Availability of loading and unloading zones is critical for reducing urban transport times and costs of last mile operations, improving planning, as well as for improving city sustainability, road safety, and livability. After defining the appropriate number and location of such bays, urban sustainability and liveability can be improved with telematics tools which enable real-time bay reservation and monitoring, integrating such information within transport management solutions.
Planning loading and unloading zones
A research paper by the Department of Enterprise Engineering, University of Rome Tor Vergata, presents an architecture for such tools along with methodology integrating delivery bay planning with transportation demand modeling through simulation, allowing computation of performance indicators to be used for ex-ante assessment in planning delivery scenarios. The results were validated through a simulation-based approach to Rome’s limited traffic zone.

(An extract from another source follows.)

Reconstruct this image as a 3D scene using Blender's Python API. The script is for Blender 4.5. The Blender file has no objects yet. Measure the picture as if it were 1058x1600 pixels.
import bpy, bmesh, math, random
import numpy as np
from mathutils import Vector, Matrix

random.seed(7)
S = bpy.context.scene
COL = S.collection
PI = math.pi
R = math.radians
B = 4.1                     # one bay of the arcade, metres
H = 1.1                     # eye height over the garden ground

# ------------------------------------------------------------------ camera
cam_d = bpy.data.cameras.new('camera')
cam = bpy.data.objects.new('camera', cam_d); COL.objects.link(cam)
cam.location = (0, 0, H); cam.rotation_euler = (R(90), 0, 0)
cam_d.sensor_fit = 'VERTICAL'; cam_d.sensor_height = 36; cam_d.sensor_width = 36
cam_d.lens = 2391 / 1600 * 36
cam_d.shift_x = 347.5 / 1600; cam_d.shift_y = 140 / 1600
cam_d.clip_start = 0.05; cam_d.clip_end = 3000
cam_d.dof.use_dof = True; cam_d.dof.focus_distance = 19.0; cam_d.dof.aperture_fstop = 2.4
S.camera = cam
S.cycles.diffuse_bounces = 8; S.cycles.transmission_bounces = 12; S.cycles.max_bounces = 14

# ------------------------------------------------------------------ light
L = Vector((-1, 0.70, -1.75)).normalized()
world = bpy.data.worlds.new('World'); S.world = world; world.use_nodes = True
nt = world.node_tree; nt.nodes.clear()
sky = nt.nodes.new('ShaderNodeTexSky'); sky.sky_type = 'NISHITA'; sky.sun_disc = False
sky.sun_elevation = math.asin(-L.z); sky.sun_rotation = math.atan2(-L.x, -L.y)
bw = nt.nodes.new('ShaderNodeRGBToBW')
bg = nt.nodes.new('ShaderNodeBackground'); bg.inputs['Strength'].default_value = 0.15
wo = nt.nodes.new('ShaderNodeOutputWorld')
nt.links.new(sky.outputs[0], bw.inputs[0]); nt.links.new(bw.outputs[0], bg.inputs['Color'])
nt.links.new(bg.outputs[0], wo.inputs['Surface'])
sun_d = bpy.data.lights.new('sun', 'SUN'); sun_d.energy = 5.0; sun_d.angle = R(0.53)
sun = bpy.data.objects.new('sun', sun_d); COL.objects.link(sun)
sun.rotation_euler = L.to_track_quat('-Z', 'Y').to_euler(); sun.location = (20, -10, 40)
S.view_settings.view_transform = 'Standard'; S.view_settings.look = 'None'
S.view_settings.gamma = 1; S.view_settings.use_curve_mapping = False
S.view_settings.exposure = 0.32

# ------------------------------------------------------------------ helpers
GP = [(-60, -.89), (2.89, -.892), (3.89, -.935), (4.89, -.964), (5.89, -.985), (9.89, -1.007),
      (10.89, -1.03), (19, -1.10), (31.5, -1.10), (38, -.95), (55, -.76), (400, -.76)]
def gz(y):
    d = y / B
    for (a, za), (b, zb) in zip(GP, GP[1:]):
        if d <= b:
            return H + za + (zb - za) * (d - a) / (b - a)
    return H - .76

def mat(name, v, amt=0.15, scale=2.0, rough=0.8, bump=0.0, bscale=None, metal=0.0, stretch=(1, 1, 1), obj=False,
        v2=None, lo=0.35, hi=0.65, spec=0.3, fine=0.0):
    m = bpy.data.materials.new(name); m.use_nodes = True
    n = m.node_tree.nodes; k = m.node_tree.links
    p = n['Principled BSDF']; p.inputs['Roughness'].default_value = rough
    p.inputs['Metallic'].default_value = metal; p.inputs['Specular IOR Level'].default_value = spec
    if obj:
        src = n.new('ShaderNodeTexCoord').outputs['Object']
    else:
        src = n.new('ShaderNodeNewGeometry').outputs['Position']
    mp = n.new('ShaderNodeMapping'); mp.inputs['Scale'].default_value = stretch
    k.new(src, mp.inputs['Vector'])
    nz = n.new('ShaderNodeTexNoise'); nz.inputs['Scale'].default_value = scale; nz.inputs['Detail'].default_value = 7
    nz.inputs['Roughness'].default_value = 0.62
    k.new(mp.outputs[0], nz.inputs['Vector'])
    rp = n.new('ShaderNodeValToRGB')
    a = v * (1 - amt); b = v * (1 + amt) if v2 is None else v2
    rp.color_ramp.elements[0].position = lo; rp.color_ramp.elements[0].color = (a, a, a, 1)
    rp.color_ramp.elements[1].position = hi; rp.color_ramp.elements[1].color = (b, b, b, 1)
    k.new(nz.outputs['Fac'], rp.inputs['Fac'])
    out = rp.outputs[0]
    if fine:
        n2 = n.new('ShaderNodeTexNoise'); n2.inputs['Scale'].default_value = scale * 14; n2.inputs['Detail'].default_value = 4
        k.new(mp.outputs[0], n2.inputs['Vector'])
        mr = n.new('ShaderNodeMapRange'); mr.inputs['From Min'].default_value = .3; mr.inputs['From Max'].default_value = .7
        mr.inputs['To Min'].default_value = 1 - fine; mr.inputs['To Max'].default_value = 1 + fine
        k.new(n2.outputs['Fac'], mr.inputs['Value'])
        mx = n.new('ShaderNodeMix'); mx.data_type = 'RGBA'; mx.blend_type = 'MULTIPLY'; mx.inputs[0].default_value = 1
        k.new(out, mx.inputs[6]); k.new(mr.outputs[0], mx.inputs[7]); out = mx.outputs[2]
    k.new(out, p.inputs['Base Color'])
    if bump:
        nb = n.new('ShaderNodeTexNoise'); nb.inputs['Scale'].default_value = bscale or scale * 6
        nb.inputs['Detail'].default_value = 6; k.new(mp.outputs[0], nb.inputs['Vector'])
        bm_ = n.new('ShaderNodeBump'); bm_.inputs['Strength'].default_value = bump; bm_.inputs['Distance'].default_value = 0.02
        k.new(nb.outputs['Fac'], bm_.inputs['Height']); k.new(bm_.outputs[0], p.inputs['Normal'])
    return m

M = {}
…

The proposed methodology to support the planning and management of delivery schemes within urban areas and presented a scenario analysis using a discrete event simulation approach. In addition, a prototype tool to support transport and logistics operators delivering in an urban area was also presented. The proposed planning methodology deals with the randomness of vehicle arrivals and delivery times. In a real test case, future scenarios were simulated, and its performances were compared with a base one.
Results
The future delivery schemes showed that vehicles approaching the inner city area of Rome can actually benefit from suggestions on which delivery bay to use according to their trip characteristics, and from booking a delivery bay in advance.
Preliminary results confirm the goodness of the proposed methodological framework and, at the same time, demonstrate that in those areas where little space is available for such operations, the ameliorative margins of management and control of loading and unloading zones can be significant.
Future research
The tools in question could also be further improved: the size of loading and unloading zones provided could be calibrated according to the length of vehicles. Further, the tour search engine could be extended implementing a rich vehicle routing and scheduling modules. The performance of such a system with ad-hoc waiting spaces could then be compared with systems that consider delivery tours. Finally, recent ITS developments and implementation within a citywide ITS platform could supply personalized and predictive information (travel times), taking into account real-time road network states.
Finally, future developments will also focus on improving the models (through a more extensive survey) and overcoming the assumptions introduced in the planning phase, such as simulating a new delivery scheme that permits prior booking with suggestions on delivery tours. With respect to the management and control phase, future research will investigate the calibration of individual tour utility models and the learning process, and test the instruments providing real-time suggestions to transport and logistics operators. Such tools may constitute effective support both to transport and logistics operators, and city administrators as well. While the time spent on freight operations as well as delivery costs can be reduced, from the city administrators’ perspective this research can provide the right number of delivery bays and hence reduce interference with other city mobility components, thereby improving city sustainability and liveability.